AC Douglas has a new look. He's also had it -- with the notion that the war in Iraq is for Iraqi-people-freeing purposes. Well, I can understand his ire. Free Iraqis will be a happy result, one hopes, but that is mostly up to them. (For instance, if they just go do the traditional Arab thing and install another strongman, it won't be our fault, but theirs. No one is concealing the Guide to Responsible Government from anyone.) But it's not the primary objective, and it's important not to let the bleatings of the peacenuggets drive one into making that assertion. (Have I let this happen to me? I don't think so...)

I also understand why the administration has been pimping that theme. It is an unfortunate fact that the media is populated by softheads and moral babies who can't handle the truth.

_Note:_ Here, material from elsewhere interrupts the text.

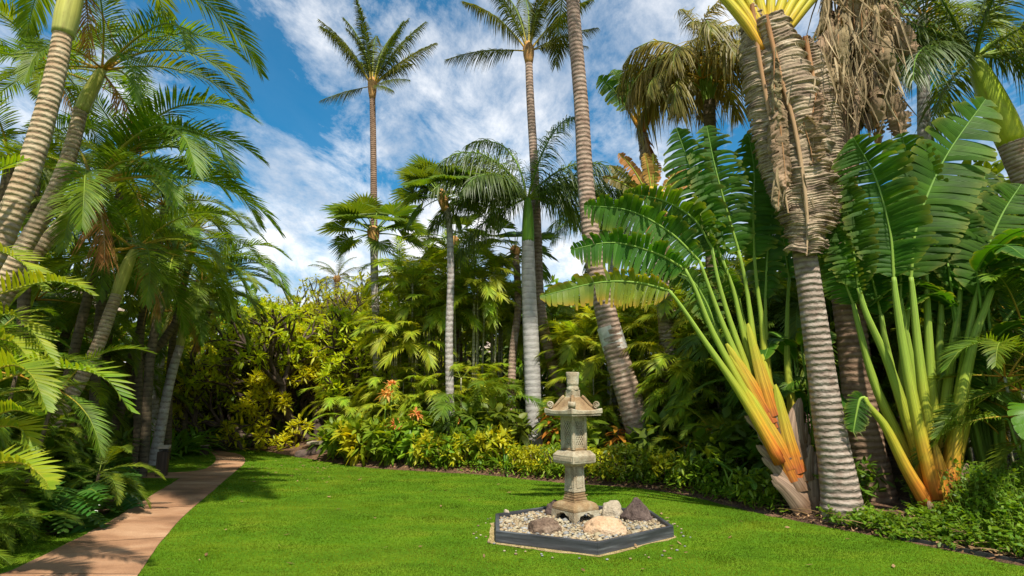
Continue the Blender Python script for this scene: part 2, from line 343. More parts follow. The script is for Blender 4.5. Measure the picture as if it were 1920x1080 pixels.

Fortunately the bulk of the population seems to see through this nonsense, or in any case I haven't heard much about the "poor oppressed Iraqis" about town from anyone who isn't employed at or going to university.

Posted by Andrea Harris at April 1, 2003 11:27 PM

Well... some hawks like Perle and Adelman seem to think that a global crusade to install democracies everywhere is the only way to eliminate dangers to the US. I think their hearts are in the right place but disagree about implementation, and am unlikely to sign on if the administration continues on such a crusade by serial invasion, and I doubt many other Americans will either.

Josh Marshall seems to be convinced that this crusade is the secret and true war motive of the whole administration and he's scared silly of it. I think he's probably wrong; it's just the motive of one faction, and one whose star is not rising at the moment.

Meanwhile, one anti-war argument that annoys me is to

(1) dismiss the pro-war humanitarian angle by pointing out that we aren't invading Zimbabwe or Burma (true), then

(2) assume this means that one can entirely ignore the bad effects of the Iraqi government on the people there when speaking of the moral costs and benefits (false).

I'm seeing this a lot. It only makes sense if you assume that the war is certain to result in a goverment just as bad as Saddam's, which I think is actually pretty unlikely even if Iraq doesn't end up with a Western-style democratic government. People who live in free countries don't readily appreciate the distinctions between unfree ones, or just how bad they can get. Saddam's Iraq is actually far worse than most, and I don't think there's anything inherent in Iraqi culture that makes that level of brutality inevitable.

Posted by: Matt McIrvin at April 2, 2003 at 08:38 AM

One argument I can't stand is that it is pointless to try to help Iraq because they are an Arab nation and are therefore culturally incapable of being anything other than evil people. Japan came around, but only after we bombed them.

I agree the main objective is not to give freedom to Iraq, but one hopes the people will seize the opportunity while it is available.

Posted by: Brandon at April 2, 2003 at 03:35 PM

I talk about how oppressed the Iraqis at every opportunity, and other people I know do too.

I don't work at university, but I do go to one I guess, so maybe I'm guilty.

But still, lots of people I know talk about how horrible this guy is to his own people, who aren't in or around universities.

I think Matt's wrong though. Installing democracy is exactly what Bush et. al. really want to do, and are really going to try to do. I don't believe any of them want "serial invasion," but they do, very astutely, want to use a convincing and thorough success in Iraq to make the other regimes in the area sit up and take notice and start instituting some reforms.

Putting the fear of the United States into the Middle Eastern thug-regimes is exactly the way to get the ball rolling toward major reforms in the region.